Let $T:V\rightarrow V$ be linear a linear map and let $p\in \mathcal P(\mathbb C)$ be a non-constant polynomial such that $p | m_T$, where $m_T$ is the minimal polynomial of the endomorphism $T$. Prove that exists $v\in V$ such that $m_v=p$, that is, such that the minimal polynomial for $v$ is $p$ (the minimal polynomial for $v$ is the lowest degree polynomial such that the family $(T^j(v))_{j\geq 0}$ is linear dependent, ie, such that $m_v(T)(v) = 0$)
My attempt:
Since $p|m_T$, we may write $m_T = ph$. Writing $V_p := \{v\in V: p(T)(v) =0\}$, we must have $V_p \neq \{0\},$ otherwise we have $p(T)(u)\neq 0$ for all $u\in V$ and, since for all $u\in V$ we have $0=m_T(T)(u) = p(T)(h(T)(u)),$ it must be the case that $h(T)(u) = 0 $ for all $u\in V$. But the degree of $h$ is less than the degree of $m_T$, which is a contradiction.

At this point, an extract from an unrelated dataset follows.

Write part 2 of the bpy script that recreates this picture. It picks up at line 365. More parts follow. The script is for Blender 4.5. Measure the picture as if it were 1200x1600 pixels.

Ok, now we may consider $w\in V_p, w\neq 0$. It is true that $p(T)(w) = 0$ and since $m_w$ is the lowest degree polynomial satisfying the condition $m_w(T)(w) = 0,$ it follows that $m_w|p$. No argument can help me proceed here to conclude that $p|m_w$, because it may not be the case. I'm stuck at this point. I guess that the correct path should try to construct such a vector $v$ using somehow the irreducible factors of $p$, but i'm not sure how to proceed.
EDIT: I guess that I could solve it, I just need to formalize it properly. Since $p|m_T$, the idea is to write $m_T(t) = \prod_{i=1}^s p_i^{\ell_i}$ and $p(t)= \prod_{i=1}^s p_i^{k_i}$, where $0\leq k_i\leq \ell_i$ and each $p_i$ is a monic irreducible factor and relatively prime with one another. Using a lemma prior to the primary decomposition theorem and the notation $V_p=\{v\in V: p(T)(v) = 0\}$, we may write: $V_p = \bigoplus V_{p_i^{k_i}}$ and since $V_p\neq 0$, we may consider $0\neq v = v_1+\cdots + v_s \in V_p.$ Since $p(T)(v) = 0$ and every $p_i$ is relatively prime with each other, it must be the case that $p_i^{k_i}(T)(v_i) = 0$ for every $i=1,\cdots, s$ and $p_i^{k_i}(T)(v_j) \neq 0$ for $i\neq j$. Therefore, we may consider $m_1,\cdots, m_s\in \mathbb N$ minimal such that $p_i^{m_i}(T)(v_i) \neq 0 $ and $p_i^{m_i+1}(T)(v_i)= 0.$ Define then $0 \neq \tilde v = \sum p_i^{m_i}(T)(v_i)$. It is the case that $m_{\tilde v} = p$.
Is this correct?
It looks as though your construction works, assuming I have understood what you mean. Presumably, $v_j \in V_{p_j^{k_j}}$ for all $j$.
An alternative approach: it follows by the structure theorem for PIDs (which is what I assume you mean by the "primary decomposition" theorem) that there exists an invariant subspace $W \subset V$ such that $\Bbb C[T|_W] \cong \Bbb C[x]/m_T(x)$. There exists a vector $\tilde v \in W$ (for instance, the vector corresponding to $x \in \Bbb C[x]/m_T(x)$) such that $p(T)\tilde v = 0$ if and only if $m_T \mid p$.
Now, consider any $p|m_T$; write $m_T(x) = p(x) q(x)$. Let $v = q(T)\tilde v$. Verify that the minimal polynomial of $v$ is exactly $p$.